I like quiet. I also like connection. One thing that I’ve come to realize in these past years is that the two are not mutually exclusive. Often, the most profound connection comes from turning inward. But in addition to quiet union, I relish out-loud, in-person, engaging conversation. I wouldn’t be doing this work if I didn’t.
This past Monday I un-boycotted social and rejoined LinkedIn. Sure, it’s a relatively banal platform focused on work, but the thing is, I’ve missed the people I used to work with. I live far from them now; I’ve changed careers; and I miss my fascinating, talented, and diverse friends and colleagues.

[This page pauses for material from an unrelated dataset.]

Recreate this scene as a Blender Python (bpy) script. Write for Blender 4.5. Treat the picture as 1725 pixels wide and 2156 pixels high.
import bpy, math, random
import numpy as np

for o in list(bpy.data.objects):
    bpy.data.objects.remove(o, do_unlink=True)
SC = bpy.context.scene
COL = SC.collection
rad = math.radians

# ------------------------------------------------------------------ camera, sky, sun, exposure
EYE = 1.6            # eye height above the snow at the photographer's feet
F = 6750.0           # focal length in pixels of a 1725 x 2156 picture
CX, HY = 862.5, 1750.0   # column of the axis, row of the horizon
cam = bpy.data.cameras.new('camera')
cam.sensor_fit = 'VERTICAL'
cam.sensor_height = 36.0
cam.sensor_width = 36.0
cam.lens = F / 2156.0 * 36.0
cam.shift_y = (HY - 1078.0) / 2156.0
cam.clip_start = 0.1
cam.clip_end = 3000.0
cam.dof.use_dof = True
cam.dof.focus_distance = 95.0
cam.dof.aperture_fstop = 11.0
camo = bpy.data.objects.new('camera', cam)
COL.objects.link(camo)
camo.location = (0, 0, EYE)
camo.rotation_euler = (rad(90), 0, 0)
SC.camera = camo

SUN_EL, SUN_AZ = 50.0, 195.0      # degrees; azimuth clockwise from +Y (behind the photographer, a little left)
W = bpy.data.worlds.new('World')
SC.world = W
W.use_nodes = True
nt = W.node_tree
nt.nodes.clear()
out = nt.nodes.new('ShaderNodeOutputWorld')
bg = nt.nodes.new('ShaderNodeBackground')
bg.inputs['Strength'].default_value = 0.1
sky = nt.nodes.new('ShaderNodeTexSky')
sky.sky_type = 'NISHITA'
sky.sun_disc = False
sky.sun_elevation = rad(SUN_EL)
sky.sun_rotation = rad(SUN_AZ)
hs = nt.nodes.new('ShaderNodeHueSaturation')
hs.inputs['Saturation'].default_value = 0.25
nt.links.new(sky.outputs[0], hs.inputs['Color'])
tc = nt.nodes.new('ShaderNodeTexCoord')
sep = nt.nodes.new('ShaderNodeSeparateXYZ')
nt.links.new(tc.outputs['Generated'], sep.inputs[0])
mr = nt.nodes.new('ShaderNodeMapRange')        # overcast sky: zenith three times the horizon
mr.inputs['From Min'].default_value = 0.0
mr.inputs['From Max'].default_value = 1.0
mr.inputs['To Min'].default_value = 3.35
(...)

There’s a process to re-finding connection and I’m enjoying the work of it. I could simply click on contacts, absent-mindedly accumulating a network, but I’m not doing it that way. I’m making an effort to send personal notes. I’m reading profiles to learn about people again, or rather, since, and I’m reaching out to them with care. I’m curious about their lives and I want to know how they’re doing.
The resulting conversations have been incredible. They’ve been real and genuine. I’ve learned so much and I’ve been so impressed by what these people are doing with their lives. They’re leading companies and influencing policy. They’re serving their communities and raising families. They’re advocating for the planet, creating meaningful products, and, generally, doing good in the world. I’ve learned about some of their challenges, successes, regrets, and passions—some of which have catalyzed unpredictable life changes. I’ve learned about children that weren’t even born yet when last we spoke and I’ve learned of parents and loved ones that have passed. In the past four days, I’ve reconnected with just shy of 100 people. Not all the conversations have been this in-depth, but lots of them have been.
Each of these people is on their own path. Reconnecting with them now shows me how meaningful it is that we once shared a road in common. The experience unites us now, even years later when we’re so far apart.
That brings me to you. Hello! How are you? I’ve seen some of you recently, and my life is better for it. Thank you and welcome. I haven’t seen others of you for several years. Please tell me what you’ve been up to. Where are you now? What has changed in your world? What do you wish for and what do you miss? What do you love more than anything and what would you like to weed away? Honestly, I’d like to know. If you feel like sharing, I would love to reconnect. Please just send me a note to [email protected]. I’m excited to hear from you.
The world can feel dark sometimes. We can get lost in grey loneliness and hazy disconnection. Just remember, though, that each of us is a light. When we come together, it gets bright. Let’s light the place up.